Indeed, Lancashire revealed their powers of resistance on this second day when their last six wickets added 150 runs and they finished just 27 short of the 300 runs that may have led to their survival. Their refusal to fold was the more commendable given that things had ventured south as early as the seventh ball of the day when Fidel Edwards produced a snorting yorker which uprooted Liam Livingstone's off stump before the Lancashire skipper had digested his eggs benedict.

Having taken a wicket by conventional means, Edwards then adopted a form of leg theory which involved posting a short leg, a leg slip, a long stop, a fine leg and a deep square leg. It was a not-so-cunning plan but, as Edmund Blackadder observed in respect of the system of alliances prior to World War One, it had one crucial weakness: it was total bollocks. Rob Jones twice hooked Edwards both dexterously and Dexterishly for successive boundaries.

Helped by this well-judged aggression Lancashire had secured their first batting bonus point before Jones was leg before to Ian Holland for a fine 68, his first half-century in the Championship for over two years. Josh Bohannon and Tom Bailey then bagged a second point before Hampshire's opening attack took the new ball and cleaned up Lancashire's tail in 16 deliveries. The rest of the day was taken up with Livingstone's bowlers performing as well as they have for most of the season. It should be enough to clinch a third victory of the season early on Wednesday. Meanwhile Nottinghamshire were losing at Trent Bridge. Beat that with an ironic stick.

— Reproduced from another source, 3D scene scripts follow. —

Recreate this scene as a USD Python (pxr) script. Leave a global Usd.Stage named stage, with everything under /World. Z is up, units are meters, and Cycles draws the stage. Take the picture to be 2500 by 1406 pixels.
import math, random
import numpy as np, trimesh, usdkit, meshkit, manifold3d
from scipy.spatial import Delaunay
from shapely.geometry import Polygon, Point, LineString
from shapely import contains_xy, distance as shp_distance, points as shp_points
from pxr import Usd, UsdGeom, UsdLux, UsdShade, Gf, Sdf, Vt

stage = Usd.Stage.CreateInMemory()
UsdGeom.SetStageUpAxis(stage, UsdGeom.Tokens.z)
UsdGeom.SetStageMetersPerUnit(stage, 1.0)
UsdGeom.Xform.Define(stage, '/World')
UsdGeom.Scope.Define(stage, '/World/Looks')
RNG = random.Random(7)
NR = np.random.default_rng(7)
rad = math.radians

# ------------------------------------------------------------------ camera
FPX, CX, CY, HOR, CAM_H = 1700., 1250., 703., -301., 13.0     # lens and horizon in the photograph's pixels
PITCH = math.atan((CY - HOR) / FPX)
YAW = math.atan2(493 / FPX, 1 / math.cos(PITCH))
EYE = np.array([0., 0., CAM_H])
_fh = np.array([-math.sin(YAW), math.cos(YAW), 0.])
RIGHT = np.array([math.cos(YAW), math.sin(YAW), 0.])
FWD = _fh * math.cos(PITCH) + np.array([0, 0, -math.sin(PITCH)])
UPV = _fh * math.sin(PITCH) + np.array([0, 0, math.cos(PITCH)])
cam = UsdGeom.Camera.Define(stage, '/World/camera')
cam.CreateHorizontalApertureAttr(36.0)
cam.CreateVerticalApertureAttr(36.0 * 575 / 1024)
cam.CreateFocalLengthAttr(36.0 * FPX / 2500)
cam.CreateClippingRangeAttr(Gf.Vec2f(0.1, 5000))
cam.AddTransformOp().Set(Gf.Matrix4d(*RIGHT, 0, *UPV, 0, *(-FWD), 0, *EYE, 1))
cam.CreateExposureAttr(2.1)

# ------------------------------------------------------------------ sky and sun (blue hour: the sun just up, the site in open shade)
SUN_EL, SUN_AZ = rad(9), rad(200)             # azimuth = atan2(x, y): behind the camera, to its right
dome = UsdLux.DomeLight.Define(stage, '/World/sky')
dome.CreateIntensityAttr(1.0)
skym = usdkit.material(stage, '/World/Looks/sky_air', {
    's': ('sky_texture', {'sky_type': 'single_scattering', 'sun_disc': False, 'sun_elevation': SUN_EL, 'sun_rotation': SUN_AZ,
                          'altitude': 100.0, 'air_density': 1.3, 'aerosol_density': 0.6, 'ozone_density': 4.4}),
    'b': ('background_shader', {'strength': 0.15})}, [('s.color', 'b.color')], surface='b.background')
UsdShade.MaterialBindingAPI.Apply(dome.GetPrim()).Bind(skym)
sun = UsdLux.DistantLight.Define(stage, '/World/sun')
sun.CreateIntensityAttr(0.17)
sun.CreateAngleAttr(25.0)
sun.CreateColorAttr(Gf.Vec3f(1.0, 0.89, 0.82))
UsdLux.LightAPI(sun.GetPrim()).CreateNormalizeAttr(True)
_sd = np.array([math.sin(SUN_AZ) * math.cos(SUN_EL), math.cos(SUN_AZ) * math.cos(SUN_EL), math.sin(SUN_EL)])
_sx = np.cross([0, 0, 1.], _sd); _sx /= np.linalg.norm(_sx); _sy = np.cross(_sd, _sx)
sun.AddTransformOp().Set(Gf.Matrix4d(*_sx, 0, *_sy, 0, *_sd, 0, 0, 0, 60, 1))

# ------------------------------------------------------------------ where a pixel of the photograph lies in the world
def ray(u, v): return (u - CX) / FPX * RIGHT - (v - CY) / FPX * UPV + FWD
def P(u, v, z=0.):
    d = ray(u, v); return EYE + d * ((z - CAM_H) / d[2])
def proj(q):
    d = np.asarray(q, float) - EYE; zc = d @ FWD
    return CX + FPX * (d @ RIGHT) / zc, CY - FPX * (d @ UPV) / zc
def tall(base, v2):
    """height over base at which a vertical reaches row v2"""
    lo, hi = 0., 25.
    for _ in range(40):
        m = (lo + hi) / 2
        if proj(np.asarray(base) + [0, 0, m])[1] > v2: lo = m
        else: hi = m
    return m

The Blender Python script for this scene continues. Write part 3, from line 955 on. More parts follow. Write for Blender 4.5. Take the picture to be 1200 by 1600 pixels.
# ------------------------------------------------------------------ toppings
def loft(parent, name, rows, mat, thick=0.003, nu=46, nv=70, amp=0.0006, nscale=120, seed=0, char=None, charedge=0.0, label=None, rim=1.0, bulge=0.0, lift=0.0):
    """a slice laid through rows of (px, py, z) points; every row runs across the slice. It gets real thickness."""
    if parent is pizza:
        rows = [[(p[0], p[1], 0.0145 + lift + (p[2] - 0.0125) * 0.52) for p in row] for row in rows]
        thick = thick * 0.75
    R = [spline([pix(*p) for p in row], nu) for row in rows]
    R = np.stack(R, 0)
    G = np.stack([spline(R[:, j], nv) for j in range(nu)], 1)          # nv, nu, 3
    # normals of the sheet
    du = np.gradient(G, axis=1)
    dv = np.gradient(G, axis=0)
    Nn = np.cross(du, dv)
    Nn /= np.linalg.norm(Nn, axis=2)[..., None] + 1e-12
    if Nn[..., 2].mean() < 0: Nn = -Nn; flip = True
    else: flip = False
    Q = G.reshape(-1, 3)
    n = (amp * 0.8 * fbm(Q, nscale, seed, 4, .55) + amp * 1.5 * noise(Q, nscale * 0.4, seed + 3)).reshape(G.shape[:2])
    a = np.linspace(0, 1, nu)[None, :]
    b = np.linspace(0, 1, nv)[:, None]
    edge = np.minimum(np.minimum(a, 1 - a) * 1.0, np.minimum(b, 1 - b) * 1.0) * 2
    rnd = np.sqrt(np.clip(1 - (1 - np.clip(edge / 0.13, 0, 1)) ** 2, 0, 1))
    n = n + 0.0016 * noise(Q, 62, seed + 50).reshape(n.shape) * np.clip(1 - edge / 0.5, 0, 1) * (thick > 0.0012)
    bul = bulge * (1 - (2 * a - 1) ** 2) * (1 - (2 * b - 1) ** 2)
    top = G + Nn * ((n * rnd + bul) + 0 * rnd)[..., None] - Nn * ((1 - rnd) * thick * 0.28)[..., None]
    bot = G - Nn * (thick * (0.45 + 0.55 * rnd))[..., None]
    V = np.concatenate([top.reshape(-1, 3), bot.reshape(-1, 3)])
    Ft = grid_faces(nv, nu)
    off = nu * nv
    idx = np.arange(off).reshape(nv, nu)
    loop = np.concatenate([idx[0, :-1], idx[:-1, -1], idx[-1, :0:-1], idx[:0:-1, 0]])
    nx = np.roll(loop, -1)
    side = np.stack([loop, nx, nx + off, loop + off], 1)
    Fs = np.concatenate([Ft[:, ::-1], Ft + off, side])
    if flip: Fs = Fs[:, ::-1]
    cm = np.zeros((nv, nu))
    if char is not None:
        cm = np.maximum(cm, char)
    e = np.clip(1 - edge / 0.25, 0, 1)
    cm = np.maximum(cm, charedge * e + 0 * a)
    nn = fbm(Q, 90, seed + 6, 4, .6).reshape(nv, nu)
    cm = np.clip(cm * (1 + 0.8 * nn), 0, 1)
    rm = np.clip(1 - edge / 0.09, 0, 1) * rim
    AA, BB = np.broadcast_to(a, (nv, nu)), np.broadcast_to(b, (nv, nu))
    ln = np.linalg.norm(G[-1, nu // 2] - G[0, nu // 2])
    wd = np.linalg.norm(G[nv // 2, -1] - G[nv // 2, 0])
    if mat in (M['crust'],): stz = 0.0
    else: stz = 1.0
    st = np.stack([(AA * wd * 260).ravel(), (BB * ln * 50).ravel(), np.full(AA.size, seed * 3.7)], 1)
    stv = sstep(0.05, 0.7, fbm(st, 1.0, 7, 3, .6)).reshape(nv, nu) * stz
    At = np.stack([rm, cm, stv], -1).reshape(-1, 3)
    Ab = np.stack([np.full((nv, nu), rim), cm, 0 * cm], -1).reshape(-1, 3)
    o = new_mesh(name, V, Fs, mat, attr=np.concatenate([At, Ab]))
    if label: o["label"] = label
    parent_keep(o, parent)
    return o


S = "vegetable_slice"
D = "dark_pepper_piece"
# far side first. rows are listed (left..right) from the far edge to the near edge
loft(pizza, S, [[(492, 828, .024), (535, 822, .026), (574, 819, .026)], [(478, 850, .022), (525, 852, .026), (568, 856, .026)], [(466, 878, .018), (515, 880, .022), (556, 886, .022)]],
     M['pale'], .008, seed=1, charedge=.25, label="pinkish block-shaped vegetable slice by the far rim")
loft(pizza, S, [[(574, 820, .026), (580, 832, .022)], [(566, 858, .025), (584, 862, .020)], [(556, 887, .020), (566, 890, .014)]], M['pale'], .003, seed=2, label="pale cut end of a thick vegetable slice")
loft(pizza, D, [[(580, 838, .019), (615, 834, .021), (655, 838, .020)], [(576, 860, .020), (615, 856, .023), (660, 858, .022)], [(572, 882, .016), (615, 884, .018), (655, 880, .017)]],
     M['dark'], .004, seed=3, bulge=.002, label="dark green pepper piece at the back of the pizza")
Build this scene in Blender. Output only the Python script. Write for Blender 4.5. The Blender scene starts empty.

Only two of the eight Hampshire wickets to fall in the second innings were taken by Bailey, who has been Lancashire's player of the year. His 62 wickets are a major achievement but his development has been greatly assisted by Graham Onions, who has dismissed 57 batsmen and been one of the club's best signings in recent years. Although not playing in the current game, Onions will be hurting this week. He, like Dane Vilas, is an inspirational figure, one from whom Lancashire's younger players can learn so much. And Vilas' resolve has been reflected in the cricket of Josh Bohannon, whose batting has been a highlight of the late summer. Bohannon and Vilas frequently give the impression they would prefer to undergo root canal work without anaesthetic than give their wickets away. It is that type of obduracy which wins some games, as against Worcestershire at Southport, and encourages team-mates to win others.

As to the future some of Lancashire's batsmen must rediscover the concentration needed to bat long. The county's bowling is not in bad order. Matt Parkinson is emerging as a fine legspinner and should be given more opportunities while also being told that his other disciplines must improve. But the ability to bat six hours for 120 runs in testing conditions is a rare and wonderful skill. (Ian Bell showed quite how wonderful at Hove last week.) And if young cricketers need another example from whom they might learn such skills they could do worse than copy the application shown by a batsman who played his last professional innings this perfect afternoon at the Rose Bowl.

Hampshire's Jimmy Adams made 13 before he was leg before to Richard Gleeson. He ended his 16-year career with 14,145 first-class runs, 194 of which were made against Lancashire over 635 minutes of concentrated effort at Aigburth some eight summers ago. Few of those who saw that innings, which was played on a sporting pitch, should have forgotten it. Nor should they forget the moment this afternoon when Rob Jones ran from slip to shake the hand of a player over 15 years his senior. Even in a day of event and consequence it was the most beautiful and memorable moment. Relegations, after all, come and go. But this was the afternoon when Adams left the green fields of praise for good. As he did so his team mates gave him a guard of the greatest honour. And when Adams reached the top of the pavilion steps he hugged his dad.